Homeowner insurance tide turning in Florida

Jul 7, 2008

Charlotte Sun and Weekly Herald--July 5, 2008

Staff Writer

The state of Florida still has far more potential liability than available insurance coverage. Some compare the state’s insurance coverage today to those old Coppertone ads where the puppy is pulling the swimsuit bottom off a sun-splashed toddler: The exposure is not just embarrassing, it could be painful.

It’s gotten to the point where the state sometimes has to buy reinsurance on its reinsurance, which is like a homeowner taking out a third mortgage. It tends to be fiscally disastrous.

"It’s a death spiral," said Lee Arnold of Colliers Arnold Commercial Real Estate Services in Tampa. "We need to encourage private industry to provide more capacity at affordable rates."

This is happening, said Tom Zutell, spokesman of the Florida Office of Insurance Regulation. He said nearly 500,000 residential homeowner policies have been moved to private sector coverage providers from the Citizens Property Insurance Corp. umbrella in the past two years.

"For the first time since the hurricanes of 2004-05, it seems the market has stabilized enough for private companies to assume those policies," Zutel said. "For the past eight months, participation in Citizens has declined for the first time since the 2004-05 hurricanes."

State efforts to convince the private sector to provide more commercial insurance and cover risk through enhanced mitigation programs have not had the same effect, Arnold said. This saddles the Citizens Property Insurance Corp. with an evermore lopsided share of liability in the state.

"We’re basically socializing insurance in Florida," Arnold said.
Patti Allen, general manager of Fishermen’s Village in Punta Gorda, which sustained $8 million in damages from Hurricane Charley in 2004, said recovery was swift but so were insurance premium increases.

"It was astronomical," Allen said. "Premiums doubled. It was almost to the point of how do people do this?"

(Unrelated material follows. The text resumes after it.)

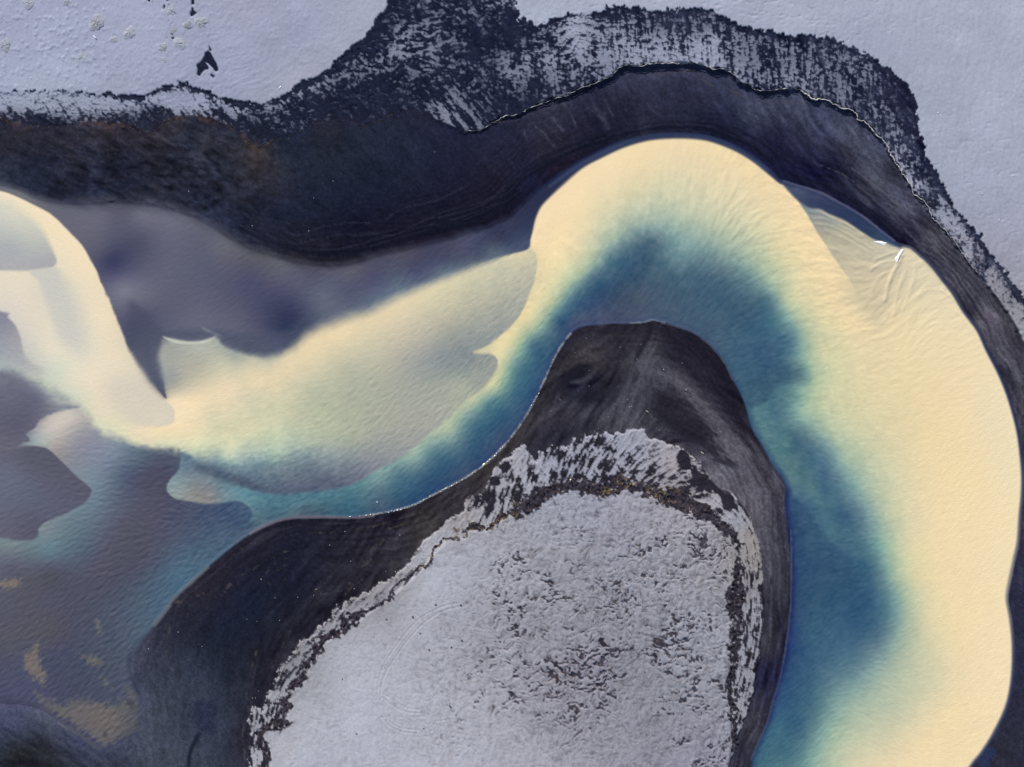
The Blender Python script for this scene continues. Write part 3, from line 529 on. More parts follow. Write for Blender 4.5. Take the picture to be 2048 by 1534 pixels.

Caroline Thonon, a Belgium native who lost her Styles of Punta Gorda salon business in Punta Gorda to Hurricane Charley, plans to move into an existing business named Papillon, into a building about four blocks from the site of her ruined business, which has since been rebuilt. She’s peeved State Farm Insurance canceled her business coverage prior to this hurricane season, despite the fact the new building was unscathed by Charley. It is the second cancellation since Nationwide canceled her right after Charley struck.

"It’s not fair," Thonon said. "It’s illegal in Europe. There they can’t refuse you without sufficient reason."